WHAT YOU NEED TO DO: Copy out the listing exactly.
-- Start DATASET CONTENT --
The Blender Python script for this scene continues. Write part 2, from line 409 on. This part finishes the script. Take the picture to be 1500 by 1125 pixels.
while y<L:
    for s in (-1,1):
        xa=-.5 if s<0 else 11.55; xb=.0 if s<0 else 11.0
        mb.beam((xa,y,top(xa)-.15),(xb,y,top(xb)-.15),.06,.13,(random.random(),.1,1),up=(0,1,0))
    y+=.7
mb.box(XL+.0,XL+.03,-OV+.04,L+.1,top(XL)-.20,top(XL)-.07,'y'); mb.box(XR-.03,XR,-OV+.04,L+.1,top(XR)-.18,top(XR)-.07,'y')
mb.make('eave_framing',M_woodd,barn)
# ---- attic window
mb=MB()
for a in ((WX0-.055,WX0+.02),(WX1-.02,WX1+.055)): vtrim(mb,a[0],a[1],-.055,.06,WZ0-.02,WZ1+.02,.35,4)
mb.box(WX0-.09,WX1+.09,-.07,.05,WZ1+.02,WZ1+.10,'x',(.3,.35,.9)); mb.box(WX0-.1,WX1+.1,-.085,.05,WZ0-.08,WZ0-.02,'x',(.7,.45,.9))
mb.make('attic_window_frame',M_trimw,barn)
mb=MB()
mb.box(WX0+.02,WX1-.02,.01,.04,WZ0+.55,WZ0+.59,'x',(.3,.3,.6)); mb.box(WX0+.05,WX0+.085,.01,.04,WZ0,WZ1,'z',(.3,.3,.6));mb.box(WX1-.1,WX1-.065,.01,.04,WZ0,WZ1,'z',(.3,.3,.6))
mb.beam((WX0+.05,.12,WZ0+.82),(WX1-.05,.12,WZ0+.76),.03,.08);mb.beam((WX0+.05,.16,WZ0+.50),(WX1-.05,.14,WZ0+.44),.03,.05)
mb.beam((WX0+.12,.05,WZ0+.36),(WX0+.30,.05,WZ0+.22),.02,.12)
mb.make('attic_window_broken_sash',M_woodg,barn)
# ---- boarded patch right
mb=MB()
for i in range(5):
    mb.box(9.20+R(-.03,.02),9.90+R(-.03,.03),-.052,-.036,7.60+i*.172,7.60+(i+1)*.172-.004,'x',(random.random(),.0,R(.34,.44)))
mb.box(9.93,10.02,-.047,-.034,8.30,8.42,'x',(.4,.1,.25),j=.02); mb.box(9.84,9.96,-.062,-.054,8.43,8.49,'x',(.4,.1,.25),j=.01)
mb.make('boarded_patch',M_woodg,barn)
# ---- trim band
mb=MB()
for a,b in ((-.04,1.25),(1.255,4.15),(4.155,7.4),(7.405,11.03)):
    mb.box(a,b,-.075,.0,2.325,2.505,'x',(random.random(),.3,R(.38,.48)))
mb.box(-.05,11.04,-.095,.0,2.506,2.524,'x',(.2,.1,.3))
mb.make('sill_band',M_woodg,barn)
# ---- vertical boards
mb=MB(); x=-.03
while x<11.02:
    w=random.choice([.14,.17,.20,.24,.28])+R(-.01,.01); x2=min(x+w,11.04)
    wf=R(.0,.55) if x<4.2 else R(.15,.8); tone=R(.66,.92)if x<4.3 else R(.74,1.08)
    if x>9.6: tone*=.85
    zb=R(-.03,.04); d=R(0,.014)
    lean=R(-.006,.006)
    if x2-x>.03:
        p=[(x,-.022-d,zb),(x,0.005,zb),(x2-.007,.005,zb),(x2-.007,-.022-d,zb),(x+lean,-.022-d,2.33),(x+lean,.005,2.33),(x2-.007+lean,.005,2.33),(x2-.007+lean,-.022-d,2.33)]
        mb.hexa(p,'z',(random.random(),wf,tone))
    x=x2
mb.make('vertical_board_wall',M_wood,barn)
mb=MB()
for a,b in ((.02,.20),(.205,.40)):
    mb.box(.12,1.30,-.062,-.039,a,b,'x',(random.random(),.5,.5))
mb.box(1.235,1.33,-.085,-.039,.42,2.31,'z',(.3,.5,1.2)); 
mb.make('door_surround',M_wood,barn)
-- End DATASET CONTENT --
RESULT:
The Blender Python script for this scene continues. Write part 2, from line 409 on. This part finishes the script. Take the picture to be 1500 by 1125 pixels.
while y<L:
    for s in (-1,1):
        xa=-.5 if s<0 else 11.55; xb=.0 if s<0 else 11.0
        mb.beam((xa,y,top(xa)-.15),(xb,y,top(xb)-.15),.06,.13,(random.random(),.1,1),up=(0,1,0))
    y+=.7
mb.box(XL+.0,XL+.03,-OV+.04,L+.1,top(XL)-.20,top(XL)-.07,'y'); mb.box(XR-.03,XR,-OV+.04,L+.1,top(XR)-.18,top(XR)-.07,'y')
mb.make('eave_framing',M_woodd,barn)
# ---- attic window
mb=MB()
for a in ((WX0-.055,WX0+.02),(WX1-.02,WX1+.055)): vtrim(mb,a[0],a[1],-.055,.06,WZ0-.02,WZ1+.02,.35,4)
mb.box(WX0-.09,WX1+.09,-.07,.05,WZ1+.02,WZ1+.10,'x',(.3,.35,.9)); mb.box(WX0-.1,WX1+.1,-.085,.05,WZ0-.08,WZ0-.02,'x',(.7,.45,.9))
mb.make('attic_window_frame',M_trimw,barn)
mb=MB()
mb.box(WX0+.02,WX1-.02,.01,.04,WZ0+.55,WZ0+.59,'x',(.3,.3,.6)); mb.box(WX0+.05,WX0+.085,.01,.04,WZ0,WZ1,'z',(.3,.3,.6));mb.box(WX1-.1,WX1-.065,.01,.04,WZ0,WZ1,'z',(.3,.3,.6))
mb.beam((WX0+.05,.12,WZ0+.82),(WX1-.05,.12,WZ0+.76),.03,.08);mb.beam((WX0+.05,.16,WZ0+.50),(WX1-.05,.14,WZ0+.44),.03,.05)
mb.beam((WX0+.12,.05,WZ0+.36),(WX0+.30,.05,WZ0+.22),.02,.12)
mb.make('attic_window_broken_sash',M_woodg,barn)
# ---- boarded patch right
mb=MB()
for i in range(5):
    mb.box(9.20+R(-.03,.02),9.90+R(-.03,.03),-.052,-.036,7.60+i*.172,7.60+(i+1)*.172-.004,'x',(random.random(),.0,R(.34,.44)))
mb.box(9.93,10.02,-.047,-.034,8.30,8.42,'x',(.4,.1,.25),j=.02); mb.box(9.84,9.96,-.062,-.054,8.43,8.49,'x',(.4,.1,.25),j=.01)
mb.make('boarded_patch',M_woodg,barn)
# ---- trim band
mb=MB()
for a,b in ((-.04,1.25),(1.255,4.15),(4.155,7.4),(7.405,11.03)):
    mb.box(a,b,-.075,.0,2.325,2.505,'x',(random.random(),.3,R(.38,.48)))
mb.box(-.05,11.04,-.095,.0,2.506,2.524,'x',(.2,.1,.3))
mb.make('sill_band',M_woodg,barn)
# ---- vertical boards
mb=MB(); x=-.03
while x<11.02:
    w=random.choice([.14,.17,.20,.24,.28])+R(-.01,.01); x2=min(x+w,11.04)
    wf=R(.0,.55) if x<4.2 else R(.15,.8); tone=R(.66,.92)if x<4.3 else R(.74,1.08)
    if x>9.6: tone*=.85
    zb=R(-.03,.04); d=R(0,.014)
    lean=R(-.006,.006)
    if x2-x>.03:
        p=[(x,-.022-d,zb),(x,0.005,zb),(x2-.007,.005,zb),(x2-.007,-.022-d,zb),(x+lean,-.022-d,2.33),(x+lean,.005,2.33),(x2-.007+lean,.005,2.33),(x2-.007+lean,-.022-d,2.33)]
        mb.hexa(p,'z',(random.random(),wf,tone))
    x=x2
mb.make('vertical_board_wall',M_wood,barn)
mb=MB()
for a,b in ((.02,.20),(.205,.40)):
    mb.box(.12,1.30,-.062,-.039,a,b,'x',(random.random(),.5,.5))
mb.box(1.235,1.33,-.085,-.039,.42,2.31,'z',(.3,.5,1.2)); 
mb.make('door_surround',M_wood,barn)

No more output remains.